↓↓↓

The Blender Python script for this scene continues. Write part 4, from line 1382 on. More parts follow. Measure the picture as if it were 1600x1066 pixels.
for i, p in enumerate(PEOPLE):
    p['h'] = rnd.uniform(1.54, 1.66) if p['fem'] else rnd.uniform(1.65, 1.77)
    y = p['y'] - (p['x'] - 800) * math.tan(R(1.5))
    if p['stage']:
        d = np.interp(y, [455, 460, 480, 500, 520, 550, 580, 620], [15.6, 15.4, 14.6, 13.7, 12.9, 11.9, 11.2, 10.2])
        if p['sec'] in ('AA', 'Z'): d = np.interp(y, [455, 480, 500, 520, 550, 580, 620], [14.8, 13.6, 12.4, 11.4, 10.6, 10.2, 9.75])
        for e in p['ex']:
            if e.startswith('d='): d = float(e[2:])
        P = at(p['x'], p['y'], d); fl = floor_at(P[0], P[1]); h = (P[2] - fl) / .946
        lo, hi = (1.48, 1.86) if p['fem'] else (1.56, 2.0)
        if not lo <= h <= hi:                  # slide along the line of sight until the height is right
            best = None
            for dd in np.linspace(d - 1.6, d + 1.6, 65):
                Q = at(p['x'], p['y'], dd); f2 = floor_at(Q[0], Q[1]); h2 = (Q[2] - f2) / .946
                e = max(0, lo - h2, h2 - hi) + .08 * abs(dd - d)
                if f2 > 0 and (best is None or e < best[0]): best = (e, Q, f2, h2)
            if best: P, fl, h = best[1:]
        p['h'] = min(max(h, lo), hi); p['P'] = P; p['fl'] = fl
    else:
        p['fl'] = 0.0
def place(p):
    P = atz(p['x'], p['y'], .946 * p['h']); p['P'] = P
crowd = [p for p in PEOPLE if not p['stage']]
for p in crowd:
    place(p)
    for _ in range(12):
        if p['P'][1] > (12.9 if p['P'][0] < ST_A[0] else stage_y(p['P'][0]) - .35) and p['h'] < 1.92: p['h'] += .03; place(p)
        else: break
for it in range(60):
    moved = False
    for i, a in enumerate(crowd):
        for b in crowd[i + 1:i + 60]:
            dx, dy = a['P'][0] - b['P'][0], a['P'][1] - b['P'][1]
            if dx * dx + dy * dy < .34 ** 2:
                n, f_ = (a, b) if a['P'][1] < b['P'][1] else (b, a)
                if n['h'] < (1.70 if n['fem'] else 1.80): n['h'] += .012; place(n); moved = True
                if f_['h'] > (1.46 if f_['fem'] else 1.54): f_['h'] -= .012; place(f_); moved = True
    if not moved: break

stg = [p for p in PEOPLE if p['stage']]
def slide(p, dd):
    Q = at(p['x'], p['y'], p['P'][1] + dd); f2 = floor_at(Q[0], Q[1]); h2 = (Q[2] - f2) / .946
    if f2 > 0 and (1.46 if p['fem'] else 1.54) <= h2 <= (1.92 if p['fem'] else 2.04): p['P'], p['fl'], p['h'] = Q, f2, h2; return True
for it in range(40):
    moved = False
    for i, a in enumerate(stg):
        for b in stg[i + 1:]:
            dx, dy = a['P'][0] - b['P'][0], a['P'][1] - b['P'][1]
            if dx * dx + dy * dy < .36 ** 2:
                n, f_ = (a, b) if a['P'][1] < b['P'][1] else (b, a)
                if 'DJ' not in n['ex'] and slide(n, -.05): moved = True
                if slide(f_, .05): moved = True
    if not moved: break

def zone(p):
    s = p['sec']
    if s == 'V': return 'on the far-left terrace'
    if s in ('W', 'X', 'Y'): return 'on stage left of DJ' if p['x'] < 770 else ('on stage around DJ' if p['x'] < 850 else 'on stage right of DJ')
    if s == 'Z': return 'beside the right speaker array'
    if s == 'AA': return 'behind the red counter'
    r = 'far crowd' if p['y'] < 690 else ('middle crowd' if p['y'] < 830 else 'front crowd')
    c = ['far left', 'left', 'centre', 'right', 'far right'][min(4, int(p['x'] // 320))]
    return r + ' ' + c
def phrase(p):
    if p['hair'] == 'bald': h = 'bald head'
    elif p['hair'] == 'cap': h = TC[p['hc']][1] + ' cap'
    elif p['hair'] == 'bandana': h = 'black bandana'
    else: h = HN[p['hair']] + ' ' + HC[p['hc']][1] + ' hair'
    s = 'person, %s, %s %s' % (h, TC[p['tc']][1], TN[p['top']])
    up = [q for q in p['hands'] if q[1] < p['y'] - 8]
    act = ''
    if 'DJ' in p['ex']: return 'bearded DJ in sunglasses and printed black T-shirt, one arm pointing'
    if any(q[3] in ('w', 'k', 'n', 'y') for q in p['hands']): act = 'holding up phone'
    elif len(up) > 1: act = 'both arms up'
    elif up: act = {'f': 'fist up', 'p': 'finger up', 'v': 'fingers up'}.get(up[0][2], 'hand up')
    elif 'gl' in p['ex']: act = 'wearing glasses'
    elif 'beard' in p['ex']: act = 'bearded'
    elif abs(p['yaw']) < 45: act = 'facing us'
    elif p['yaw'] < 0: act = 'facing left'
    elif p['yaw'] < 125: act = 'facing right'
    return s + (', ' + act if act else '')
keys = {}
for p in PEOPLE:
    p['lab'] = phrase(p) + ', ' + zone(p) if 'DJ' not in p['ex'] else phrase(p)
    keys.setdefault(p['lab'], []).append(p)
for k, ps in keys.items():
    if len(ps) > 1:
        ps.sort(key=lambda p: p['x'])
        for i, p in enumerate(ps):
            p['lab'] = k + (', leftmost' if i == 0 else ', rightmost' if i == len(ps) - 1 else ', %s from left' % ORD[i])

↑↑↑

§ EXERCISE AIM
Output the lines above verbatim and in full.

§ EXPECTED ANSWER
The Blender Python script for this scene continues. Write part 4, from line 1382 on. More parts follow. Measure the picture as if it were 1600x1066 pixels.
for i, p in enumerate(PEOPLE):
    p['h'] = rnd.uniform(1.54, 1.66) if p['fem'] else rnd.uniform(1.65, 1.77)
    y = p['y'] - (p['x'] - 800) * math.tan(R(1.5))
    if p['stage']:
        d = np.interp(y, [455, 460, 480, 500, 520, 550, 580, 620], [15.6, 15.4, 14.6, 13.7, 12.9, 11.9, 11.2, 10.2])
        if p['sec'] in ('AA', 'Z'): d = np.interp(y, [455, 480, 500, 520, 550, 580, 620], [14.8, 13.6, 12.4, 11.4, 10.6, 10.2, 9.75])
        for e in p['ex']:
            if e.startswith('d='): d = float(e[2:])
        P = at(p['x'], p['y'], d); fl = floor_at(P[0], P[1]); h = (P[2] - fl) / .946
        lo, hi = (1.48, 1.86) if p['fem'] else (1.56, 2.0)
        if not lo <= h <= hi:                  # slide along the line of sight until the height is right
            best = None
            for dd in np.linspace(d - 1.6, d + 1.6, 65):
                Q = at(p['x'], p['y'], dd); f2 = floor_at(Q[0], Q[1]); h2 = (Q[2] - f2) / .946
                e = max(0, lo - h2, h2 - hi) + .08 * abs(dd - d)
                if f2 > 0 and (best is None or e < best[0]): best = (e, Q, f2, h2)
            if best: P, fl, h = best[1:]
        p['h'] = min(max(h, lo), hi); p['P'] = P; p['fl'] = fl
    else:
        p['fl'] = 0.0
def place(p):
    P = atz(p['x'], p['y'], .946 * p['h']); p['P'] = P
crowd = [p for p in PEOPLE if not p['stage']]
for p in crowd:
    place(p)
    for _ in range(12):
        if p['P'][1] > (12.9 if p['P'][0] < ST_A[0] else stage_y(p['P'][0]) - .35) and p['h'] < 1.92: p['h'] += .03; place(p)
        else: break
for it in range(60):
    moved = False
    for i, a in enumerate(crowd):
        for b in crowd[i + 1:i + 60]:
            dx, dy = a['P'][0] - b['P'][0], a['P'][1] - b['P'][1]
            if dx * dx + dy * dy < .34 ** 2:
                n, f_ = (a, b) if a['P'][1] < b['P'][1] else (b, a)
                if n['h'] < (1.70 if n['fem'] else 1.80): n['h'] += .012; place(n); moved = True
                if f_['h'] > (1.46 if f_['fem'] else 1.54): f_['h'] -= .012; place(f_); moved = True
    if not moved: break

stg = [p for p in PEOPLE if p['stage']]
def slide(p, dd):
    Q = at(p['x'], p['y'], p['P'][1] + dd); f2 = floor_at(Q[0], Q[1]); h2 = (Q[2] - f2) / .946
    if f2 > 0 and (1.46 if p['fem'] else 1.54) <= h2 <= (1.92 if p['fem'] else 2.04): p['P'], p['fl'], p['h'] = Q, f2, h2; return True
for it in range(40):
    moved = False
    for i, a in enumerate(stg):
        for b in stg[i + 1:]:
            dx, dy = a['P'][0] - b['P'][0], a['P'][1] - b['P'][1]
            if dx * dx + dy * dy < .36 ** 2:
                n, f_ = (a, b) if a['P'][1] < b['P'][1] else (b, a)
                if 'DJ' not in n['ex'] and slide(n, -.05): moved = True
                if slide(f_, .05): moved = True
    if not moved: break

def zone(p):
    s = p['sec']
    if s == 'V': return 'on the far-left terrace'
    if s in ('W', 'X', 'Y'): return 'on stage left of DJ' if p['x'] < 770 else ('on stage around DJ' if p['x'] < 850 else 'on stage right of DJ')
    if s == 'Z': return 'beside the right speaker array'
    if s == 'AA': return 'behind the red counter'
    r = 'far crowd' if p['y'] < 690 else ('middle crowd' if p['y'] < 830 else 'front crowd')
    c = ['far left', 'left', 'centre', 'right', 'far right'][min(4, int(p['x'] // 320))]
    return r + ' ' + c
def phrase(p):
    if p['hair'] == 'bald': h = 'bald head'
    elif p['hair'] == 'cap': h = TC[p['hc']][1] + ' cap'
    elif p['hair'] == 'bandana': h = 'black bandana'
    else: h = HN[p['hair']] + ' ' + HC[p['hc']][1] + ' hair'
    s = 'person, %s, %s %s' % (h, TC[p['tc']][1], TN[p['top']])
    up = [q for q in p['hands'] if q[1] < p['y'] - 8]
    act = ''
    if 'DJ' in p['ex']: return 'bearded DJ in sunglasses and printed black T-shirt, one arm pointing'
    if any(q[3] in ('w', 'k', 'n', 'y') for q in p['hands']): act = 'holding up phone'
    elif len(up) > 1: act = 'both arms up'
    elif up: act = {'f': 'fist up', 'p': 'finger up', 'v': 'fingers up'}.get(up[0][2], 'hand up')
    elif 'gl' in p['ex']: act = 'wearing glasses'
    elif 'beard' in p['ex']: act = 'bearded'
    elif abs(p['yaw']) < 45: act = 'facing us'
    elif p['yaw'] < 0: act = 'facing left'
    elif p['yaw'] < 125: act = 'facing right'
    return s + (', ' + act if act else '')
keys = {}
for p in PEOPLE:
    p['lab'] = phrase(p) + ', ' + zone(p) if 'DJ' not in p['ex'] else phrase(p)
    keys.setdefault(p['lab'], []).append(p)
for k, ps in keys.items():
    if len(ps) > 1:
        ps.sort(key=lambda p: p['x'])
        for i, p in enumerate(ps):
            p['lab'] = k + (', leftmost' if i == 0 else ', rightmost' if i == len(ps) - 1 else ', %s from left' % ORD[i])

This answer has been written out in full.